Degrees at Work

Published on Jul 30, 2019

Updated on Nov 3, 2022

Written by Emsi Burning Glass

Degrees at Work

Degrees at Work, a new study released by Emsi, uncovers the serendipitous economic outcomes of diverse educational paths.

Too often, we define the value of education by its level of connection to a specific career. This framework presupposes someone who both settles on an economic future early in life, and pursues it without deviating during college and throughout their working lives. The goal of policymakers and educators, goes the thinking, should be to guide this rational market actor towards the best options (i.e., high-paying STEM jobs).

But there are two problems with this framework. First, humans generally aren’t perfectly rational market actors. Second, education isn’t as deterministic of our work as we might believe. Instead, we find education lays a crucial foundation for work, but the demands of the economy equally shape how people adapt their education to work and vice versa. Your math or English degree is shaped by the job you find, and the job you find is in turn influenced and changed based on your experience (including general life experience) and educational background.

To better understand such dynamics and complexities, we analyzed the career outcomes and skills for hundreds of thousands of people as they move and navigate the labor market relative to six program types.

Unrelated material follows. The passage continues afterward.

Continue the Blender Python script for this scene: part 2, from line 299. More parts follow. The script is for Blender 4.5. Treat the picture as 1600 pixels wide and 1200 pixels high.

The programs we analyzed have widely varying levels of perceived applicability to the world of work:

  • Language and philosophy and social sciences (not applied)

  • Business and communications (somewhat applied)

  • Engineering and IT (highly applied)

Our hope is to discover whether these different degrees have radically different outcomes, and whether we can sense nuanced movements and values of these degrees in the market. 

As we analyzed the data, we didn’t find neat cohorts entering a few high-profile careers with perfect intentionality. Instead, and without much surprise, we see something that looks much more like the reality we see in our daily lives: people moving in the market based on a complex web of factors, changing over time, finding their way and adapting as they go.

  • While the one or two top careers for each program type are the ones we might expect, the majority of graduates’ outcomes are dispersed widely, among many different careers.

  • We see graduates moving in and out of careers over their first, second, and third job. Sometimes these changes place graduates in entirely different career fields from one job to another. 

But these individually inchoate paths produce clear patterns in aggregate.

  • Sales, marketing, management, and business and financial analysis appear in the top ten most popular outcomes for almost all degrees—including Engineering and IT.

  • These consistently popular outcomes revolve around four core business functions: tactical communication, strategic communication, interpersonal oversight, and operational oversight.

  • 54% of all the graduates we analyzed went into these core business roles, as opposed to 25% for STEM jobs and 21% for soft skill jobs.

Graduates from a variety of programs are organically finding their way into these careers, because they are critical roles that enable the successful sale and delivery of a product or service. The importance of these roles is reflected in the enormous demand for them.

  • There are currently nearly 15 million sales jobs in the economy, in every sector and region.

  • The sales jobs with most growth are generally those on the professional, higher-wage side.

  • Marketing, PR, and advertising jobs have grown by 62% in the past 10 years.

  • Management and business and financial analysis each have around eight million jobs, as well as high median wages.

There is an enormous part of the economy hungry for graduates with skills in analysis and communication—skills students are honing as they conduct close readings of texts, persuade their classmates in seminars, and hone the style and structure of papers. But students outside STEM fields often lack the sense that they are gaining discrete, in-demand skills in the course of their studies. Consequently, they do not perceive a clear line between their education, and the working life for which it laid the foundation. 

And perhaps more importantly, as part of this analysis we begin to move past career outcome to the skills used by graduates of these programs once they enter the labor market. We believe that this is the next critical step, because it allows us to better understand their actual work activities and the shape of their work, as opposed to just knowing that they work in something like “sales.”

For example, in this analysis we found, unsurprisingly, that a lot of language and philosophy grads end up working in education. Intuitively, from this we would expect that many of them are K-12 teachers. However, when we looked at the skills of language and philosophy grads in education, we saw that they are much more engaged in what we referred to “education product design.” The are using or adapting their educational background to instructional design, learning management systems, educational technologies, and even graphic design and HTML.

Studying these skills helps us understand the nuance degrees exhibit in the market—how graduates adapt what they’ve learned based on available jobs, as well as how the day to day activities of jobs are shaped by the capabilities of job-holders. Using skills data, we can optimize the effectiveness of educational program creation, better inform students in these programs of their options, and provide employers with clarity on the value of and roles for diverse degrees.

Essentially, this data is creating new objectivity and clarity where in the past anecdotes and confusion have dominated.